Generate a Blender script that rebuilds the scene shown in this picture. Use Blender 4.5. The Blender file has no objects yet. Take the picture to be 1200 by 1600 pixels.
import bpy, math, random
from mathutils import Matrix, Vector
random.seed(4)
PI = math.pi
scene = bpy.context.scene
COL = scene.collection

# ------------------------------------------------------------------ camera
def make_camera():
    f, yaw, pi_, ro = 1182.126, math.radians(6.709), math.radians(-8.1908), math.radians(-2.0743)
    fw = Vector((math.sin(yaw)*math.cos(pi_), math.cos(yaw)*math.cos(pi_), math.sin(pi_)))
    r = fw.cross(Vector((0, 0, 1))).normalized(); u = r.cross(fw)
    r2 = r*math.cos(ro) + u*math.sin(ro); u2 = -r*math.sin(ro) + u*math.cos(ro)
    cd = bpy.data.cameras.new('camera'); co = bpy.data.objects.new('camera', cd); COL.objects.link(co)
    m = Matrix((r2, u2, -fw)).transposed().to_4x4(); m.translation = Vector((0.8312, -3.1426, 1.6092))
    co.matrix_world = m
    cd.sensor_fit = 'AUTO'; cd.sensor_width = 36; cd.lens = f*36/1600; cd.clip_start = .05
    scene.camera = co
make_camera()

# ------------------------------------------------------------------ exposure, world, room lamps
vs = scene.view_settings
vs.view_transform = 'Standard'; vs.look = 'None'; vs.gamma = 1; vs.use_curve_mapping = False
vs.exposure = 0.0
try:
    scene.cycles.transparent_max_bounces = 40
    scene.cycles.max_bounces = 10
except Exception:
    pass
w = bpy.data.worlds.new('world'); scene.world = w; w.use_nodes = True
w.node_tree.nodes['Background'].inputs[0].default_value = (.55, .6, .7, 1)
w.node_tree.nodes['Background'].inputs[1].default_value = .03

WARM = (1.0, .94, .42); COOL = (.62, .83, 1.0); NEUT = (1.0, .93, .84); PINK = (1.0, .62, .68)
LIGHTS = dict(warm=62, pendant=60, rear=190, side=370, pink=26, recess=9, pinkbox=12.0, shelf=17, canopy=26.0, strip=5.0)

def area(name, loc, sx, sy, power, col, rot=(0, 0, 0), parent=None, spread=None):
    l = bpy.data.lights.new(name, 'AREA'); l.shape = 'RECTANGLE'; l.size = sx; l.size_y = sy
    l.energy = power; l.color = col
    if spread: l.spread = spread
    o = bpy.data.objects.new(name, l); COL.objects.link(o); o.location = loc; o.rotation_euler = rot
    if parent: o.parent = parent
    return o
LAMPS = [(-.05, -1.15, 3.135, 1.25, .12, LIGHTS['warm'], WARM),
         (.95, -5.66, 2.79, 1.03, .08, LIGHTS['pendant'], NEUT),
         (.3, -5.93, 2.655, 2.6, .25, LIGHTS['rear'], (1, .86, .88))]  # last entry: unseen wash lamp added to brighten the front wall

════

• [WORK REQUIRED] Copy the data above in full, character for character.

• [EXPECTED OUTPUT]
Generate a Blender script that rebuilds the scene shown in this picture. Use Blender 4.5. The Blender file has no objects yet. Take the picture to be 1200 by 1600 pixels.
import bpy, math, random
from mathutils import Matrix, Vector
random.seed(4)
PI = math.pi
scene = bpy.context.scene
COL = scene.collection

# ------------------------------------------------------------------ camera
def make_camera():
    f, yaw, pi_, ro = 1182.126, math.radians(6.709), math.radians(-8.1908), math.radians(-2.0743)
    fw = Vector((math.sin(yaw)*math.cos(pi_), math.cos(yaw)*math.cos(pi_), math.sin(pi_)))
    r = fw.cross(Vector((0, 0, 1))).normalized(); u = r.cross(fw)
    r2 = r*math.cos(ro) + u*math.sin(ro); u2 = -r*math.sin(ro) + u*math.cos(ro)
    cd = bpy.data.cameras.new('camera'); co = bpy.data.objects.new('camera', cd); COL.objects.link(co)
    m = Matrix((r2, u2, -fw)).transposed().to_4x4(); m.translation = Vector((0.8312, -3.1426, 1.6092))
    co.matrix_world = m
    cd.sensor_fit = 'AUTO'; cd.sensor_width = 36; cd.lens = f*36/1600; cd.clip_start = .05
    scene.camera = co
make_camera()

# ------------------------------------------------------------------ exposure, world, room lamps
vs = scene.view_settings
vs.view_transform = 'Standard'; vs.look = 'None'; vs.gamma = 1; vs.use_curve_mapping = False
vs.exposure = 0.0
try:
    scene.cycles.transparent_max_bounces = 40
    scene.cycles.max_bounces = 10
except Exception:
    pass
w = bpy.data.worlds.new('world'); scene.world = w; w.use_nodes = True
w.node_tree.nodes['Background'].inputs[0].default_value = (.55, .6, .7, 1)
w.node_tree.nodes['Background'].inputs[1].default_value = .03

WARM = (1.0, .94, .42); COOL = (.62, .83, 1.0); NEUT = (1.0, .93, .84); PINK = (1.0, .62, .68)
LIGHTS = dict(warm=62, pendant=60, rear=190, side=370, pink=26, recess=9, pinkbox=12.0, shelf=17, canopy=26.0, strip=5.0)

def area(name, loc, sx, sy, power, col, rot=(0, 0, 0), parent=None, spread=None):
    l = bpy.data.lights.new(name, 'AREA'); l.shape = 'RECTANGLE'; l.size = sx; l.size_y = sy
    l.energy = power; l.color = col
    if spread: l.spread = spread
    o = bpy.data.objects.new(name, l); COL.objects.link(o); o.location = loc; o.rotation_euler = rot
    if parent: o.parent = parent
    return o
LAMPS = [(-.05, -1.15, 3.135, 1.25, .12, LIGHTS['warm'], WARM),
         (.95, -5.66, 2.79, 1.03, .08, LIGHTS['pendant'], NEUT),
         (.3, -5.93, 2.655, 2.6, .25, LIGHTS['rear'], (1, .86, .88))]  # last entry: unseen wash lamp added to brighten the front wall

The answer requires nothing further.